**DATA TO PROCESS**
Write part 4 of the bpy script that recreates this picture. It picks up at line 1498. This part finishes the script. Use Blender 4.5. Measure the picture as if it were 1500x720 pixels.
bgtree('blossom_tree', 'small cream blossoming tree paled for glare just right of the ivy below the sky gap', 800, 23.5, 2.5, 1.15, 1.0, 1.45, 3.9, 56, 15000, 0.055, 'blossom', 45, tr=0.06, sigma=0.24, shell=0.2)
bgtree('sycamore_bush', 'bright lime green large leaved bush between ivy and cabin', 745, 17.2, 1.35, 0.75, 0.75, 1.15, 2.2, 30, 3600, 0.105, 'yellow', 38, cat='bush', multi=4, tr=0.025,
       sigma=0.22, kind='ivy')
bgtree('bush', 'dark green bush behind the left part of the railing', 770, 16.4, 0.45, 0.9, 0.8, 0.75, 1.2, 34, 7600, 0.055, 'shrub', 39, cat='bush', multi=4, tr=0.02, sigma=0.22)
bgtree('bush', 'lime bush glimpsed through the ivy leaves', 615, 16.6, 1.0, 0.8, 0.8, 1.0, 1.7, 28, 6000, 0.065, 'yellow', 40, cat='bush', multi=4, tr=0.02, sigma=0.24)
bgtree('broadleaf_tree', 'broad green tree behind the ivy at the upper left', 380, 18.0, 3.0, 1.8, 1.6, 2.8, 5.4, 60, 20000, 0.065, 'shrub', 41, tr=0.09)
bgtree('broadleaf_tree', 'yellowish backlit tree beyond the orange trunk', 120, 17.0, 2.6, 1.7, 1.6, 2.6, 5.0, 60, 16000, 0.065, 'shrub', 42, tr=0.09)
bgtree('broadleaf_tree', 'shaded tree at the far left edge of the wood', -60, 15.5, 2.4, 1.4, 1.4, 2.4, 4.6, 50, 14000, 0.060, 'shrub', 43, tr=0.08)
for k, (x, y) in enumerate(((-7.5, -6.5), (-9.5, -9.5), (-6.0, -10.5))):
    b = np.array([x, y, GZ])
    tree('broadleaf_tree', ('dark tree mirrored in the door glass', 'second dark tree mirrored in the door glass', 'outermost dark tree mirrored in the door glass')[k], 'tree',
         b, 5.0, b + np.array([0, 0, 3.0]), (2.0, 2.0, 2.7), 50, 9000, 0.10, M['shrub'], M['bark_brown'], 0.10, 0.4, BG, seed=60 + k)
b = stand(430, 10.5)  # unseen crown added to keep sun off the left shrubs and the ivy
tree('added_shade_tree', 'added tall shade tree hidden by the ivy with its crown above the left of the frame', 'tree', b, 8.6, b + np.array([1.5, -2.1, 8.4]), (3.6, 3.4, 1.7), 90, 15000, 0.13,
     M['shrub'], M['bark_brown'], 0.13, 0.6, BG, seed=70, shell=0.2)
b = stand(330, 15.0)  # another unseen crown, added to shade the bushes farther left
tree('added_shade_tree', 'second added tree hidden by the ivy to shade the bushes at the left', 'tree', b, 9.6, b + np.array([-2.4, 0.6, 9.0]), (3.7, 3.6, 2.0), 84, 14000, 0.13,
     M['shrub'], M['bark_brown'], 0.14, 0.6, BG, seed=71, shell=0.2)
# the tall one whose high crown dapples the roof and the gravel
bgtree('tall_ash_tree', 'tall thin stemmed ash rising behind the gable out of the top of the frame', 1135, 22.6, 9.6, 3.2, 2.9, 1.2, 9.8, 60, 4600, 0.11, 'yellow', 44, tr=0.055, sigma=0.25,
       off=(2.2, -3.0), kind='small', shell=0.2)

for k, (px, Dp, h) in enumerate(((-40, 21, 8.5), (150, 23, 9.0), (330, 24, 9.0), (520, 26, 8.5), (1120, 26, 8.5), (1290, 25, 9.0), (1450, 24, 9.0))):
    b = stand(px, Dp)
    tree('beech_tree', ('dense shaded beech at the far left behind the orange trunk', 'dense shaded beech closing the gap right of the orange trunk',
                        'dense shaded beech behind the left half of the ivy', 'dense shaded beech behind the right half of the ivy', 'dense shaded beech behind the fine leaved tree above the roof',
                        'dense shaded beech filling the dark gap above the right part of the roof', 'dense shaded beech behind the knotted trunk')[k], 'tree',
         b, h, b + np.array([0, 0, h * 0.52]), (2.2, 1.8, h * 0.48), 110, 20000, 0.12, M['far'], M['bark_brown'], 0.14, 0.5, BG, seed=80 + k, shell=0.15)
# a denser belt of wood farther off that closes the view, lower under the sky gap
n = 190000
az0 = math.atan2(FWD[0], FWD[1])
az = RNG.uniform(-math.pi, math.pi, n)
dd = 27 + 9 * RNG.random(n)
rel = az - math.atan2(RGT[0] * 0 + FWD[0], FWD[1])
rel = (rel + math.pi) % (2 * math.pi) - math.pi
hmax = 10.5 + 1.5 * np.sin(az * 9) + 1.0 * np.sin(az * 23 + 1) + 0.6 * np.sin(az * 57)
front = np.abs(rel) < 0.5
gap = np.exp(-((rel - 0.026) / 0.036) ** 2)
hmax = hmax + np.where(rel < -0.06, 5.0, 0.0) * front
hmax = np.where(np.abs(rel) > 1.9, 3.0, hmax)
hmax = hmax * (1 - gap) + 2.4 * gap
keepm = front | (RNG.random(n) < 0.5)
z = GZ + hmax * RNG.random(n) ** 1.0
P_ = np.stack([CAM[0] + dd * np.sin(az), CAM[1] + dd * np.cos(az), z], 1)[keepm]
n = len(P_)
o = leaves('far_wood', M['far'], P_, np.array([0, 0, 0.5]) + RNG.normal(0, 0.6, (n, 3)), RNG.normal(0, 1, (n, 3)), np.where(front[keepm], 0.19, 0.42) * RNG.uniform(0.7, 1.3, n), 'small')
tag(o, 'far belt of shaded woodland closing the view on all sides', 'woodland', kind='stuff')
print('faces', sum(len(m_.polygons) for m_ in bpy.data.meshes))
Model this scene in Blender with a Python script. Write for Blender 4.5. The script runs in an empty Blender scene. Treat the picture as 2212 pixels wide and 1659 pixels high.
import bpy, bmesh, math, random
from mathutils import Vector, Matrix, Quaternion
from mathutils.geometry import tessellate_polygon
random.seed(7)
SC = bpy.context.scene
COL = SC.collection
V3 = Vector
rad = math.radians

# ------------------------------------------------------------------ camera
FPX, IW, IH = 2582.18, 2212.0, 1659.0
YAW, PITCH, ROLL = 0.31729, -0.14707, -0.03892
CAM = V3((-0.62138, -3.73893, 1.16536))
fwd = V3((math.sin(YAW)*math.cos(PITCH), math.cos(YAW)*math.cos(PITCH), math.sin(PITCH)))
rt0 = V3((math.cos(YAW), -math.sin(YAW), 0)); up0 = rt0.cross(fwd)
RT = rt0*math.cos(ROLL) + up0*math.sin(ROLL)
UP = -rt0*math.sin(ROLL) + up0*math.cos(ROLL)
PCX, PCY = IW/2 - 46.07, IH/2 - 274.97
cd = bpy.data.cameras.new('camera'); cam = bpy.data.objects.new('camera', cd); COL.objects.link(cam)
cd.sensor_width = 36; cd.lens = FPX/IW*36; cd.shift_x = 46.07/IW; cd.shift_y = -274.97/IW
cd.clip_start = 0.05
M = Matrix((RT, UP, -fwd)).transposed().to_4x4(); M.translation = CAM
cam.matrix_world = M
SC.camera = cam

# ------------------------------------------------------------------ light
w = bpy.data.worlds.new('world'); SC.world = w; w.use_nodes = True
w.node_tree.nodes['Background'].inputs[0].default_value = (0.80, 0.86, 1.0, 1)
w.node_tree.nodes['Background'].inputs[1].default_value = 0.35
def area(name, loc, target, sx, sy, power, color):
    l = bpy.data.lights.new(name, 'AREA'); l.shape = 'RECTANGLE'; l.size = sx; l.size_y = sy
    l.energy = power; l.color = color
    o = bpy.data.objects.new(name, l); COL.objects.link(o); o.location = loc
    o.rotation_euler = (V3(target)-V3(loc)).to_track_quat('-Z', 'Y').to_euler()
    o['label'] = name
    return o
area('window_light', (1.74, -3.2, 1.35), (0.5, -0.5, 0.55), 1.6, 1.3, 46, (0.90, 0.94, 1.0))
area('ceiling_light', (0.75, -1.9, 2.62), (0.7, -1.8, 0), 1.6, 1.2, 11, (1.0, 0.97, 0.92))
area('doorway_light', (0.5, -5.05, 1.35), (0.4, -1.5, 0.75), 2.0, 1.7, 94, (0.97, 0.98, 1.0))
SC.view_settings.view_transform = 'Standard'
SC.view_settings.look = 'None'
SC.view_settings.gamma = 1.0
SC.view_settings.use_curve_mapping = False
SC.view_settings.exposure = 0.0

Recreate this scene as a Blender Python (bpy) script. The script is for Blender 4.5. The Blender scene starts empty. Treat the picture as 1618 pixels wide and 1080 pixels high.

**EXERCISE AIM**
Take the listing above and repeat exactly the lines from the one containing "o = leaves('far_wood', M['far'], P_, np.array([0, 0, 0.5])" through the one containing "rad = math.radians", both included.

**RESPONSE**
o = leaves('far_wood', M['far'], P_, np.array([0, 0, 0.5]) + RNG.normal(0, 0.6, (n, 3)), RNG.normal(0, 1, (n, 3)), np.where(front[keepm], 0.19, 0.42) * RNG.uniform(0.7, 1.3, n), 'small')
tag(o, 'far belt of shaded woodland closing the view on all sides', 'woodland', kind='stuff')
print('faces', sum(len(m_.polygons) for m_ in bpy.data.meshes))
Model this scene in Blender with a Python script. Write for Blender 4.5. The script runs in an empty Blender scene. Treat the picture as 2212 pixels wide and 1659 pixels high.
import bpy, bmesh, math, random
from mathutils import Vector, Matrix, Quaternion
from mathutils.geometry import tessellate_polygon
random.seed(7)
SC = bpy.context.scene
COL = SC.collection
V3 = Vector
rad = math.radians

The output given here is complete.